Linked by air, N-03X67 is a pneumatic network composed of actuators, cylinders, valves, and dampers. Its kinetic permutations were generated in collaboration with the Laboratory of Intelligent Systems at EPFL. Informed by the laboratory’s research on neural networks and learning algorithms, a computer code was developed to optimize routing between actuating instruments. A complex Boolean logic mediates analogue flow. Sliding an instrument directs air along a set of circulatory pathways, creating loops of cause and effect.

N-03X67 embodies the material potential in an energetic circuit. As flow is routed and re-routed, new sensory encounters emerge. An intimate, tactile energy radiates from building to body to machine, blurring the boundaries between viewer and actor, human and mechanism, interior and exterior, public and private.

Opening Thursday January 18th 2024, at 6 pm
in the presence of the artist
EPFL Pavilions – Pavilion A

 
Exhibition/project credits

Sarah Oppenheimer, N-03X67, 2024

Commissioned and produced in the framework of EPFL – CDH Artist in Residence Program 2023, Enter the Hyper-Scientific.

Curator & Head of Pogram: Giulia Bini

Graphic design and Identity: Jakob Kirch (Lamm & Kirch)

In collaboration with:
EPFL Laboratory of Intelligent Systems (LIS), Prof. Dario Floreano et Simon Jeger PhD
EPFL Laboratory of Integrated Performance in Design (LIPID), Prof. Marilyne Andersen

With the kind support of sedak GmbH & Co. KG.

Sarah Oppenheimer

Sarah Oppenheimer

Sarah Oppenheimer is an architectural manipulator. Oppenheimer creates circulatory pathways that establish unexpected kinesthetic and visual relays between bodies and buildings. Gestural manipulation of interwoven instruments alters the contours of surrounding architecture. Rhythms and timescales of living systems flow from body to building and back again. The viewer is transformed into an agent of spatial change.
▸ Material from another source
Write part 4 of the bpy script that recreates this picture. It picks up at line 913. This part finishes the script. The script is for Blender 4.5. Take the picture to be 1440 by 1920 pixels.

Oppenheimer’s recent solo exhibitions include Sensitive Machine (Wellin Museum of Art, USA 2021), N-01 (Kunstmuseum Thun, Switzerland 2020), S-337473 (Mass MoCA, USA 2019), S-337473 (Wexner Center for the Arts, USA 2017), S-281913 (Pérez Art Museum Miami, USA 2016), S-399390 (MUDAM Luxembourg 2016) and 33-D (Kunsthaus Baselland, Switzerland 2014). Oppenheimer’s work has also been exhibited at ZKM, the Baltimore Museum, the Andy Warhol Museum, the Museum of Contemporary Art San Diego, Art Unlimited at Art Basel, the Mattress Factory, the Drawing Center, and the Sculpture Center. Oppenheimer is currently a senior critic at the Yale University School of Art.